» YOUR INSTRUCTIONS
Give back the whole listing exactly as shown.

-=-=-

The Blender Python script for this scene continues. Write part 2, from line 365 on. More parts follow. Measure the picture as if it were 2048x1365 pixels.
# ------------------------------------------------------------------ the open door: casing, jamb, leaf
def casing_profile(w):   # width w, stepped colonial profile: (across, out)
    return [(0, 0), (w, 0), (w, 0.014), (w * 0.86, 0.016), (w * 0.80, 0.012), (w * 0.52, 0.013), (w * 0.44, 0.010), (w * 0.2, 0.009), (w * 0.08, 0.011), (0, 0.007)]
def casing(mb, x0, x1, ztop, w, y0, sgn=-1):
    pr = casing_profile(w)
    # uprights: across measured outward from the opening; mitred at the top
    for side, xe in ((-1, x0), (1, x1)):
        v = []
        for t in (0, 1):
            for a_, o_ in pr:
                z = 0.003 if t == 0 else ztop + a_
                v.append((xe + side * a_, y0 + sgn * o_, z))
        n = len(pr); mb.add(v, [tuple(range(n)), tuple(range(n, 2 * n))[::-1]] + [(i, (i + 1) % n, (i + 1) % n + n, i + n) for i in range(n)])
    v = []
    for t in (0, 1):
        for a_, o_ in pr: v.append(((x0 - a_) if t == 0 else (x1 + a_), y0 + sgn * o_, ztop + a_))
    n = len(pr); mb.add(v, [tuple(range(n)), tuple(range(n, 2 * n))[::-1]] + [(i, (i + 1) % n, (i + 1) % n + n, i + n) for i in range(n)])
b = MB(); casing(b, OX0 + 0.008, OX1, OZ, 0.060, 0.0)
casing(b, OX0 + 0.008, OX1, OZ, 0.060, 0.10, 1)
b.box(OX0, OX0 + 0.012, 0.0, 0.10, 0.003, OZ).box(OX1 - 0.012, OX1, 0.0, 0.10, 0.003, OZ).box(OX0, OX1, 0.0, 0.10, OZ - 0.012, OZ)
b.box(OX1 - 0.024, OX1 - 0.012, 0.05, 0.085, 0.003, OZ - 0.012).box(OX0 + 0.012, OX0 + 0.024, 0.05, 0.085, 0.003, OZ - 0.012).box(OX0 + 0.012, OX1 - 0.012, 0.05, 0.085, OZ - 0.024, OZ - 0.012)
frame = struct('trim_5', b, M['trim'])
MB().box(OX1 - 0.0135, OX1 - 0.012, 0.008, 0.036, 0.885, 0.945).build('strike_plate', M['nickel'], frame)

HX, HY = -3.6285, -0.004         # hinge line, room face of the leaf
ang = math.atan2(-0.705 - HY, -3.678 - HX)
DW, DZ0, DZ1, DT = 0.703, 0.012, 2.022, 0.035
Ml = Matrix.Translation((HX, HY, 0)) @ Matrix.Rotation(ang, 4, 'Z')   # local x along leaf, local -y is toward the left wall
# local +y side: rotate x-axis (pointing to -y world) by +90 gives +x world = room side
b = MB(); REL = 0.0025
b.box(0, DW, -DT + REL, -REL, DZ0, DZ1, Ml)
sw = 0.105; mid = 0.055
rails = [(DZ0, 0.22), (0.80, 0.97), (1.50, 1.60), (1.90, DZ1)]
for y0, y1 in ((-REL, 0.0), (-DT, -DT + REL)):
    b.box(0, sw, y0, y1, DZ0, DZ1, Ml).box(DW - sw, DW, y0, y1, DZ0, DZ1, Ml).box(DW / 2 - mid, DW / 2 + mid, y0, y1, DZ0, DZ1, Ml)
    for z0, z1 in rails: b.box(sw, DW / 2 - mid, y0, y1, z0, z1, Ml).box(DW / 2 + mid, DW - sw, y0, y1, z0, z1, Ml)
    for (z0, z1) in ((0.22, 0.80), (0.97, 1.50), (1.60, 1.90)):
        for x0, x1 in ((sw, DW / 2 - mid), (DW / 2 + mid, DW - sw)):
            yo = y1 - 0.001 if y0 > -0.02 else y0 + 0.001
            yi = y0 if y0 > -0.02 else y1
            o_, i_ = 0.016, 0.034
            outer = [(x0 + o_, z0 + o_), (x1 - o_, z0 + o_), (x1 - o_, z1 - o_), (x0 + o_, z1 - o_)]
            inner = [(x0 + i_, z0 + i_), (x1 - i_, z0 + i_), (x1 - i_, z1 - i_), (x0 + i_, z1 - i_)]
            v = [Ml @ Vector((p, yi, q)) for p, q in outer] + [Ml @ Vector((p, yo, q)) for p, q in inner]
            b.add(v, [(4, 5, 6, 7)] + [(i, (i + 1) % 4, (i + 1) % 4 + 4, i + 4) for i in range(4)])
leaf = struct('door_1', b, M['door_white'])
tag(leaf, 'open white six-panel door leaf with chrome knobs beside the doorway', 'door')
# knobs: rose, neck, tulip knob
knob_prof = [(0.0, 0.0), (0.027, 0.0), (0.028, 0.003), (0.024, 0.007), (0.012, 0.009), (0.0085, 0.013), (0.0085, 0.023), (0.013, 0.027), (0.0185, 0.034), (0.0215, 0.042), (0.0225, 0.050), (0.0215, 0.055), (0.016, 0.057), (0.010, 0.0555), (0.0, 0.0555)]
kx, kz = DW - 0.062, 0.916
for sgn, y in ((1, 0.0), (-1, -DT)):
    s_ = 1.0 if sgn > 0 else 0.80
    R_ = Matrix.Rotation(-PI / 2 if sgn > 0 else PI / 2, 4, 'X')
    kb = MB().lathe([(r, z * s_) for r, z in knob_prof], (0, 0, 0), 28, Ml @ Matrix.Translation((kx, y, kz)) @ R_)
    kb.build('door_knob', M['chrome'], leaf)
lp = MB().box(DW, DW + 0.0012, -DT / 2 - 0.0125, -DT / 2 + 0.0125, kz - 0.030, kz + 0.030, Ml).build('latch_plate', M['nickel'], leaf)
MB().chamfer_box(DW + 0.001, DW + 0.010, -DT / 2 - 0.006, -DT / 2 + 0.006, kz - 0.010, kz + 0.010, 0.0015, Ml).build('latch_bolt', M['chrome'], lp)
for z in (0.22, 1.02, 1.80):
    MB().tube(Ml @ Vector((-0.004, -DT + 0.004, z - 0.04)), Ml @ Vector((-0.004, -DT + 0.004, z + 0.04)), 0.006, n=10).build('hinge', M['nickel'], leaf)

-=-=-

» COMPLETE OUTPUT
The Blender Python script for this scene continues. Write part 2, from line 365 on. More parts follow. Measure the picture as if it were 2048x1365 pixels.
# ------------------------------------------------------------------ the open door: casing, jamb, leaf
def casing_profile(w):   # width w, stepped colonial profile: (across, out)
    return [(0, 0), (w, 0), (w, 0.014), (w * 0.86, 0.016), (w * 0.80, 0.012), (w * 0.52, 0.013), (w * 0.44, 0.010), (w * 0.2, 0.009), (w * 0.08, 0.011), (0, 0.007)]
def casing(mb, x0, x1, ztop, w, y0, sgn=-1):
    pr = casing_profile(w)
    # uprights: across measured outward from the opening; mitred at the top
    for side, xe in ((-1, x0), (1, x1)):
        v = []
        for t in (0, 1):
            for a_, o_ in pr:
                z = 0.003 if t == 0 else ztop + a_
                v.append((xe + side * a_, y0 + sgn * o_, z))
        n = len(pr); mb.add(v, [tuple(range(n)), tuple(range(n, 2 * n))[::-1]] + [(i, (i + 1) % n, (i + 1) % n + n, i + n) for i in range(n)])
    v = []
    for t in (0, 1):
        for a_, o_ in pr: v.append(((x0 - a_) if t == 0 else (x1 + a_), y0 + sgn * o_, ztop + a_))
    n = len(pr); mb.add(v, [tuple(range(n)), tuple(range(n, 2 * n))[::-1]] + [(i, (i + 1) % n, (i + 1) % n + n, i + n) for i in range(n)])
b = MB(); casing(b, OX0 + 0.008, OX1, OZ, 0.060, 0.0)
casing(b, OX0 + 0.008, OX1, OZ, 0.060, 0.10, 1)
b.box(OX0, OX0 + 0.012, 0.0, 0.10, 0.003, OZ).box(OX1 - 0.012, OX1, 0.0, 0.10, 0.003, OZ).box(OX0, OX1, 0.0, 0.10, OZ - 0.012, OZ)
b.box(OX1 - 0.024, OX1 - 0.012, 0.05, 0.085, 0.003, OZ - 0.012).box(OX0 + 0.012, OX0 + 0.024, 0.05, 0.085, 0.003, OZ - 0.012).box(OX0 + 0.012, OX1 - 0.012, 0.05, 0.085, OZ - 0.024, OZ - 0.012)
frame = struct('trim_5', b, M['trim'])
MB().box(OX1 - 0.0135, OX1 - 0.012, 0.008, 0.036, 0.885, 0.945).build('strike_plate', M['nickel'], frame)

HX, HY = -3.6285, -0.004         # hinge line, room face of the leaf
ang = math.atan2(-0.705 - HY, -3.678 - HX)
DW, DZ0, DZ1, DT = 0.703, 0.012, 2.022, 0.035
Ml = Matrix.Translation((HX, HY, 0)) @ Matrix.Rotation(ang, 4, 'Z')   # local x along leaf, local -y is toward the left wall
# local +y side: rotate x-axis (pointing to -y world) by +90 gives +x world = room side
b = MB(); REL = 0.0025
b.box(0, DW, -DT + REL, -REL, DZ0, DZ1, Ml)
sw = 0.105; mid = 0.055
rails = [(DZ0, 0.22), (0.80, 0.97), (1.50, 1.60), (1.90, DZ1)]
for y0, y1 in ((-REL, 0.0), (-DT, -DT + REL)):
    b.box(0, sw, y0, y1, DZ0, DZ1, Ml).box(DW - sw, DW, y0, y1, DZ0, DZ1, Ml).box(DW / 2 - mid, DW / 2 + mid, y0, y1, DZ0, DZ1, Ml)
    for z0, z1 in rails: b.box(sw, DW / 2 - mid, y0, y1, z0, z1, Ml).box(DW / 2 + mid, DW - sw, y0, y1, z0, z1, Ml)
    for (z0, z1) in ((0.22, 0.80), (0.97, 1.50), (1.60, 1.90)):
        for x0, x1 in ((sw, DW / 2 - mid), (DW / 2 + mid, DW - sw)):
            yo = y1 - 0.001 if y0 > -0.02 else y0 + 0.001
            yi = y0 if y0 > -0.02 else y1
            o_, i_ = 0.016, 0.034
            outer = [(x0 + o_, z0 + o_), (x1 - o_, z0 + o_), (x1 - o_, z1 - o_), (x0 + o_, z1 - o_)]
            inner = [(x0 + i_, z0 + i_), (x1 - i_, z0 + i_), (x1 - i_, z1 - i_), (x0 + i_, z1 - i_)]
            v = [Ml @ Vector((p, yi, q)) for p, q in outer] + [Ml @ Vector((p, yo, q)) for p, q in inner]
            b.add(v, [(4, 5, 6, 7)] + [(i, (i + 1) % 4, (i + 1) % 4 + 4, i + 4) for i in range(4)])
leaf = struct('door_1', b, M['door_white'])
tag(leaf, 'open white six-panel door leaf with chrome knobs beside the doorway', 'door')
# knobs: rose, neck, tulip knob
knob_prof = [(0.0, 0.0), (0.027, 0.0), (0.028, 0.003), (0.024, 0.007), (0.012, 0.009), (0.0085, 0.013), (0.0085, 0.023), (0.013, 0.027), (0.0185, 0.034), (0.0215, 0.042), (0.0225, 0.050), (0.0215, 0.055), (0.016, 0.057), (0.010, 0.0555), (0.0, 0.0555)]
kx, kz = DW - 0.062, 0.916
for sgn, y in ((1, 0.0), (-1, -DT)):
    s_ = 1.0 if sgn > 0 else 0.80
    R_ = Matrix.Rotation(-PI / 2 if sgn > 0 else PI / 2, 4, 'X')
    kb = MB().lathe([(r, z * s_) for r, z in knob_prof], (0, 0, 0), 28, Ml @ Matrix.Translation((kx, y, kz)) @ R_)
    kb.build('door_knob', M['chrome'], leaf)
lp = MB().box(DW, DW + 0.0012, -DT / 2 - 0.0125, -DT / 2 + 0.0125, kz - 0.030, kz + 0.030, Ml).build('latch_plate', M['nickel'], leaf)
MB().chamfer_box(DW + 0.001, DW + 0.010, -DT / 2 - 0.006, -DT / 2 + 0.006, kz - 0.010, kz + 0.010, 0.0015, Ml).build('latch_bolt', M['chrome'], lp)
for z in (0.22, 1.02, 1.80):
    MB().tube(Ml @ Vector((-0.004, -DT + 0.004, z - 0.04)), Ml @ Vector((-0.004, -DT + 0.004, z + 0.04)), 0.006, n=10).build('hinge', M['nickel'], leaf)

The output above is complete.